Não ia postar esse texto, mas por sugestão de minha grande amiga Tânia, resolvi colocá-lo aqui, já que essas férias ainda serão longas...
Ao chegar paras as festas de fim de ano, minha mãe disse que havia reservado uma coluna de jornal para eu ler. Tratava de telenovelas e minisséries, meu objeto de estudo na Universidade. E como estudante da área, gostaria de fazer alguns comentários para que não haja nenhuma injustiça com meus futuros colegas de trabalho, autores e diretores, que tanto se preocupam em realizar bons produtos para o povo brasileiro.
Muitos erros, os quais chamamos de "erros de continuidade", realmente ocorrem na telinha. Um sinal da cruz mal feito, ou uma barbearia sem pêlos pelo chão, às vezes escapam aos cuidados da produção. Também acho difícil aceitar esses erros primários, mas na escala em que produzimos televisão no Brasil e com a qualidade que temos, são pecados perdoáveis.
Nosso país é, sem dúvidas, diverso em sotaques. Se por um lado temos apenas uma língua oficial, por outro ela é multifacetada em riquíssimos regionalismos que a tornam singular. E antes do advento da comunicação instantânea, a diferença era ainda mais patente. Sim, o povo mineiro tinha um sotaque muito mais carregado do que o atual, de "r" puxado e fala rapidinha. E assim como gaúchos, nordestinos, aos poucos fomos expandindo nossas fronteiras e aumentando ainda mais a miscigenação da língua, deixando a marca regional pouco mais sutil. O sotaque marcado, forte, muitas vezes pode prejudicar o ator, haja vista a necessidade de comunhão entre este e o papel. Eu mesmo, enquanto ator, já vivi essa experiência.
Em obras de ficção trabalhamos com o tempo dramático, um auxílio que nos permite fazer digressões e omitir fatos não relevantes ao enredo. Lavar as mãos, escovar dentes são atos implícitos ao nosso cotidiano, que não possuem carga dramática suficiente para figurarem todo o tempo. É como se um personagem que está em um hotel precisasse ir ao aeroporto: não é necessário mostrar todo o caminho percorrido; apenas sua saída e chegada. Da mesma forma em que no jornal impresso o espaço representa dinheiro, na TV tempo é igual a dinheiro. Para se ter idéia, uma única exibição de um comercial de 30 segundos em horário nobre está orçada em R$ 320 mil. Não podemos nos dar o luxo de perder esse tempo.

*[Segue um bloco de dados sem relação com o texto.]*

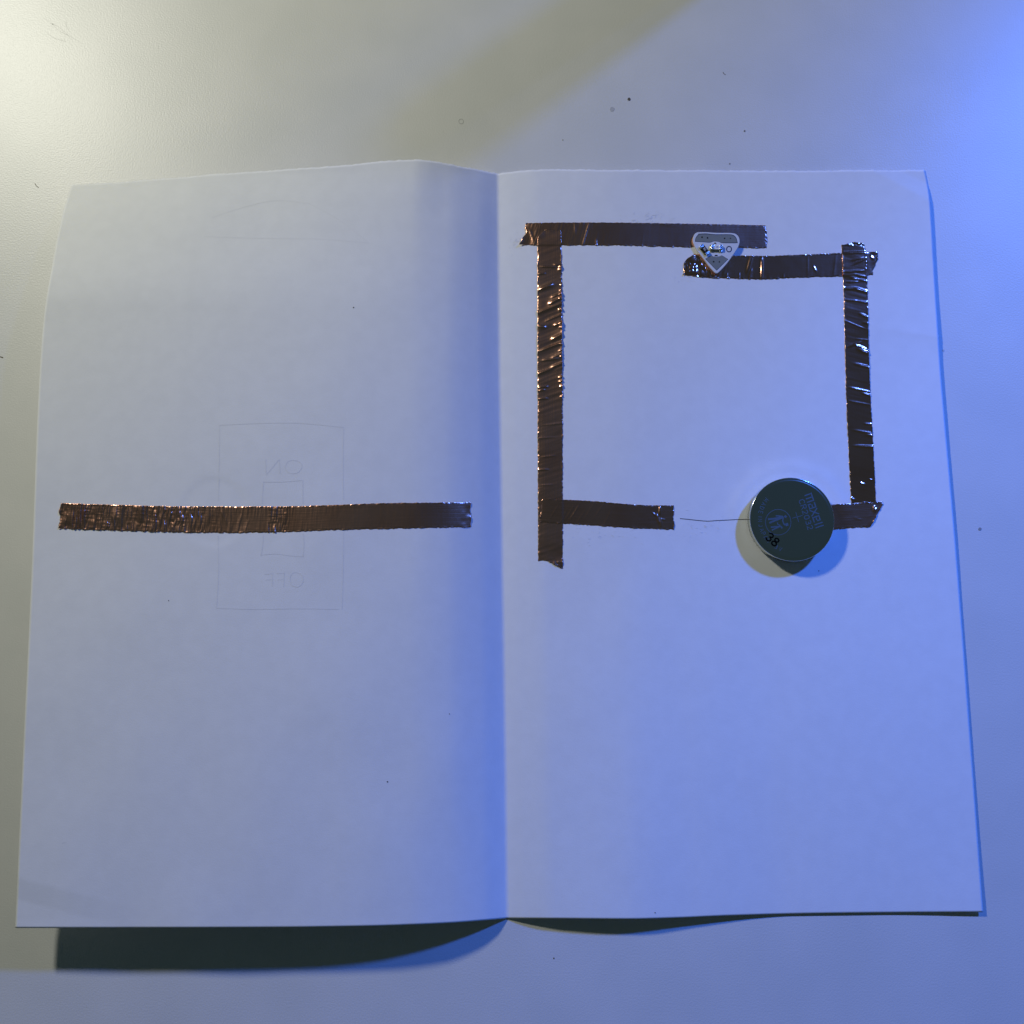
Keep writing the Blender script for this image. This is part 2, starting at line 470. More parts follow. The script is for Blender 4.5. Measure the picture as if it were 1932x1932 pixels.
def tape(name, A, B, e0, e1, label, wrinkle, layer=None, creases=(), lift_fn=None, edge=1.0, seed=1, foil=None):
    """A, B: the two long edges as survey marks; e0/e1: (v, shift) profiles of the cut ends, in survey units"""
    Lpx = np.hypot(A[-1][0]-A[0][0], A[-1][1]-A[0][1]); Wpx = np.hypot(B[0][0]-A[0][0], B[0][1]-A[0][1])
    n = int(Lpx/8/0.12); m = 40
    a = arc_interp(A, 400); b = arc_interp(B, 400)
    s = np.linspace(0, 1, n)[:, None]; v = np.r_[0, .012, np.linspace(.03, .97, m-4), .988, 1][None, :]
    E0 = np.interp(v, [q[0] for q in e0], [q[1] for q in e0]); E1 = np.interp(v, [q[0] for q in e1], [q[1] for q in e1])
    E0 = E0 + 1.3*vnoise(v*9, 0*v, seed+20) + .6*vnoise(v*23, 0*v, seed+21)
    E1 = E1 + 1.3*vnoise(v*9, 0*v, seed+22) + .6*vnoise(v*23, 0*v, seed+23)
    ss = np.clip((E0 + s*(Lpx - E0 - E1))/Lpx, -0.02, 1.02)
    vv = v + 0*ss
    ja = 0.010*vnoise(ss*Lpx/4, 0*ss, seed+30) + .006*vnoise(ss*Lpx/1.9, 0*ss, seed+31)
    jb = 0.010*vnoise(ss*Lpx/4, 0*ss, seed+32) + .006*vnoise(ss*Lpx/1.9, 0*ss, seed+33)
    wv = vv + ja*np.clip(1-vv*8, 0, 1) + jb*np.clip(1-(1-vv)*8, 0, 1)
    q = ss*399; i = np.clip(q.astype(int), 0, 398); f = (q-i)[..., None]
    pa = a[i]*(1-f)+a[i+1]*f; pb = b[i]*(1-f)+b[i+1]*f
    P = pa*(1-wv[..., None]) + pb*wv[..., None]
    Sm = ss*Lpx/8.0; Vm = vv*Wpx/8.0
    z = hf(P[..., 0], P[..., 1]) + 0.10
    if layer is not None:
        z = z + layer(P[..., 0], P[..., 1])
    W = wrinkle(Sm, Vm, ss, vv)
    W = W + crease_z(Sm, Vm, creases)
    # burred cut edges
    eg = np.clip(1-vv/.05, 0, 1) + np.clip(1-(1-vv)/.05, 0, 1) + np.clip(1-ss*Lpx/2.5, 0, 1) + np.clip(1-(1-ss)*Lpx/2.5, 0, 1)
    W = W + edge*0.072*eg*(vnoise(Sm*2.6, Vm*2.6, seed+40) + .9*vnoise(Sm*1.1, Vm*1.1, seed+41) + .3)
    # rolled-down long edges
    rl = np.clip(1-vv/.045, 0, 1)**2 + np.clip(1-(1-vv)/.045, 0, 1)**2
    z = z + np.maximum(W, -0.05) - 0.05*rl
    if lift_fn is not None:
        z = z + lift_fn(ss, vv)
    X = ray(P[..., 0], P[..., 1], z)
    uv = np.stack([Sm/10, Vm/10], -1)
    o = link(name, grid_mesh(name, X, False, uv), foil or M_copper, None, True)
    if o.data.polygons[n*m//2].normal.z < 0:
        o.data.flip_normals()
    so = o.modifiers.new('thickness', 'SOLIDIFY'); so.thickness = 0.005; so.offset = -1
    tag(o, label, 'copper tape', 'strips of copper tape stuck on the paper')
    return o

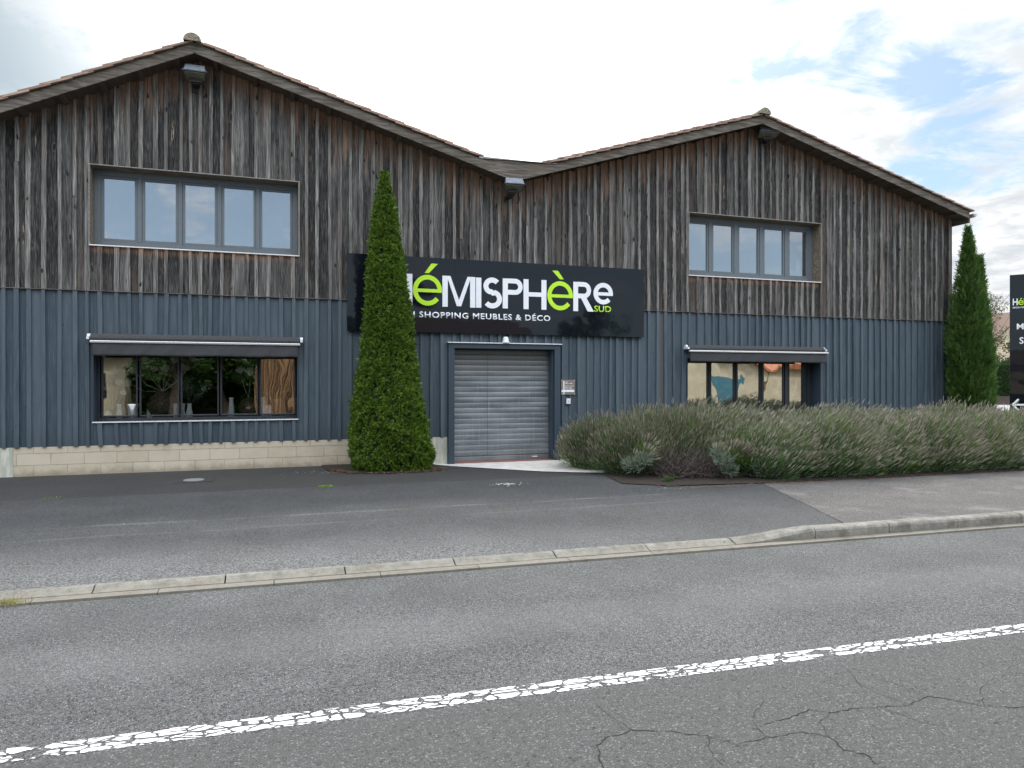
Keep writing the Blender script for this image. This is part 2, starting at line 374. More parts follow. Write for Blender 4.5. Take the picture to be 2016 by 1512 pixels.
def f_road(b):
    p = b.pos(); x, y, z = b.xyz(p)
    c, a, v = speckle(b, p, (.018, .019, .020), (.148, .152, .152), (.34, .35, .35))
    ln = b.m('ADD', y, b.m('MULTIPLY', x, .042))                # lane coordinate
    tr = b.m('MULTIPLY', b.ss(b.m('ABSOLUTE', b.m('SUBTRACT', ln, 5.75)), .35, .0), .22)
    c = b.mix(tr, c, (.075, .08, .082))
    tr2 = b.m('MULTIPLY', b.ss(b.m('ABSOLUTE', b.m('SUBTRACT', ln, 4.9)), .5, .1), .16)
    c = b.mix(tr2, c, (.2, .205, .2))
    near = b.ss(ln, 3.72, 3.66)                                   # older coarse lane beside the line
    v3w = b.noise(p, 9, 3, .6)
    p3 = b.vm('ADD', b.vm('MULTIPLY', p, (1, 1.25, 1)), b.vm('MULTIPLY', b.noise(p, 90, 2, .5, out=1), (.014, .014, 0))); v3 = b.vor(p3, 70); k3 = b.xyz(b.vor(p3, 70, out=1))
    fn = b.ss(b.noise(p, 150, 5, .85), .36, .64)
    cc = b.mix(fn, (.024, .024, .024), (.150, .151, .148))
    st_ = b.mix(k3[0], (.035, .035, .035), (.25, .255, .255))
    cc = b.mix(b.m('MULTIPLY', b.m('GREATER_THAN', b.m('ADD', k3[1], b.m('MULTIPLY', v3w, .6)), .72), b.ss(v3, .50, .36, 0, .85)), cc, st_)
    pit = b.m('MULTIPLY', b.ss(b.noise(p, 34, 4, .7), .54, .63), b.ss(v3w, .4, .65, .25, 1.))
    cc = b.mix(b.m('MULTIPLY', pit, .8), cc, (.022, .022, .022))
    c = b.mix(near, c, cc)
    st = b.noise(p, .7, 5, .6); c = b.mix(b.ss(st, .56, .75, 0, .35), c, (.07, .068, .062))
    h = b.m('ADD', a, b.m('MULTIPLY', b.ss(v3, .5, .2), b.m('MULTIPLY', near, .8)))
    b.pbr(c, .85, b.bump(h, .9, .006), Specular_IOR_Level=.35)
ROAD = M('road_asphalt', f_road)
def f_apron(b):
    p = b.pos(); x, y, z = b.xyz(p)
    c, a, v = speckle(b, p, (.022, .023, .025), (.080, .084, .086), (.19, .195, .195), .9)
    wob = b.m('MULTIPLY', b.m('SUBTRACT', b.noise(p, .8, 3, .5), .5), .5)
    yy = b.m('ADD', y, wob)
    # strip against the store: other, darker and browner surface with a clear joint
    c = b.mix(b.ss(b.m('ADD', y, b.m('MULTIPLY', wob, .3)), 11.25, 11.35, 0, .55), c, (.030, .028, .027))
    sc = b.noise(p, 60, 3, .7)
    for yc, wd, s in ((9.0, .075, .6), (8.45, .05, .4)):
        m = b.m('MULTIPLY', b.ss(b.m('ABSOLUTE', b.m('SUBTRACT', b.m('ADD', y, b.m('MULTIPLY', wob, .35)), yc)), wd, .0), b.m('MULTIPLY', b.ss(sc, .38, .62, .0, s), b.ss(b.noise(p, .9, 4, .65), .40, .58, .15, 1.0)))
        c = b.mix(b.m('MULTIPLY', m, b.ss(x, 6.2, 4.8)), c, (.21, .215, .215))
    worn = b.m('MULTIPLY', b.ss(b.m('ADD', yy, b.m('MULTIPLY', x, .07)), 8.2, 6.9, 0, 1), b.ss(sc, .44, .60, .05, .80))
    c = b.mix(b.m('MULTIPLY', worn, b.ss(x, 5.2, 1.5, .22, 1.0)), c, (.225, .227, .225))
    st = b.noise(p, .5, 5, .6); c = b.mix(b.ss(st, .5, .75, 0, .4), c, (.036, .037, .038))
    b.pbr(c, .85, b.bump(a, .9, .006), Specular_IOR_Level=.35)
APRON = M('dark_apron_asphalt', f_apron)
def f_side(b):
    p = b.pos(); c, a, v = speckle(b, p, (.048, .045, .044), (.150, .142, .138), (.34, .33, .32), .85)
    x, y, z = b.xyz(p)
    g = b.noise(p, 1.6, 4, .6); c = b.mix(b.ss(g, .55, .7, 0, .35), c, (.25, .24, .235))
    b.pbr(c, .9, b.bump(a, .9, .006), Specular_IOR_Level=.3)
SIDE = M('pinkish_sidewalk_asphalt', f_side)
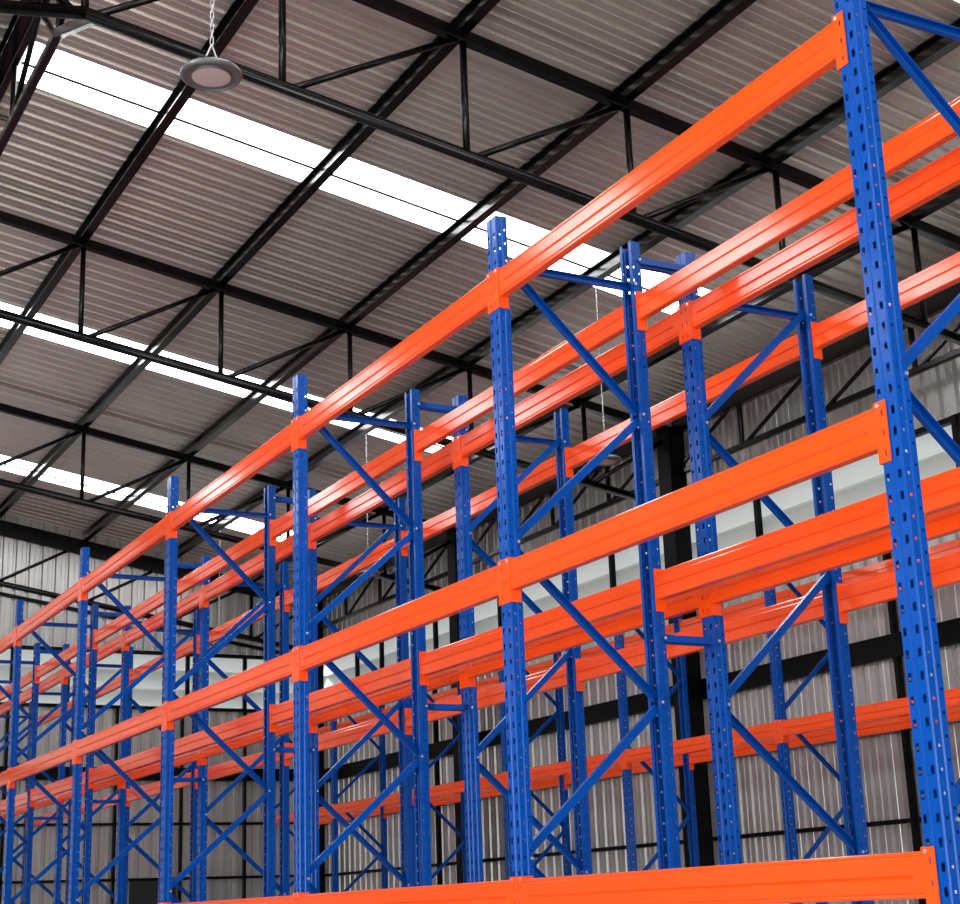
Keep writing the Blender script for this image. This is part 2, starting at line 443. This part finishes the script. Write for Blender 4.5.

Tomar café da manhã às pressas ou mesmo não tomar também é algo muito comum. Eu mesmo, raramente tomo meu café da manhã em casa no período letivo. Também, o fato de a toda hora as personagens estarem comendo ou bebendo café é uma estratégia de aproximação do público. Em uma pesquisa de opinião, roteiristas da TV Globo, perceberam que o brasileiro sente-se à vontade nas refeições – é um momento sagrado, de encontro com toda a família. Por isso estão cada vez mais presentes na teledramaturgia.
Missa em latim também é algo que requer muita cautela. É do conhecimento de todos que as missas na época retratada em "Desejo Proibido" eram em latim. Mas isso causaria o afastamento do público, sendo inconveniente o uso de legendas a todo momento. Em Hollywood, pro exemplo, produz-se filmes com Jesus em inglês e ninguém contesta por que ele não está falando aramaico.
Em tempos de globalização, é cada vez mais necessário resgatar nossas origens. Se o sotaque carioca dos atores da emissora tomou conta do país e chegou a São Paulo, por exemplo, onde é ambientada "Sete Pecados" e todas as personagens falam o "carioquês" (e de fato há um erro gravíssimo de continuidade), também não podemos passar despercebidos pelo sotaque interiorano de Vera Holtz, atriz de altíssimo nível, que já disse em entrevistas ter problemas com seu sotaque, algumas vezes inadequado às suas personagens. É tudo uma questão de bom senso dos profissionais, que devem, sim, se preocupar cada dia mais em polir seu trabalho para apresentá-lo sempre impecável a essa população que tão bem nos acolhe todos os dias em seus lares.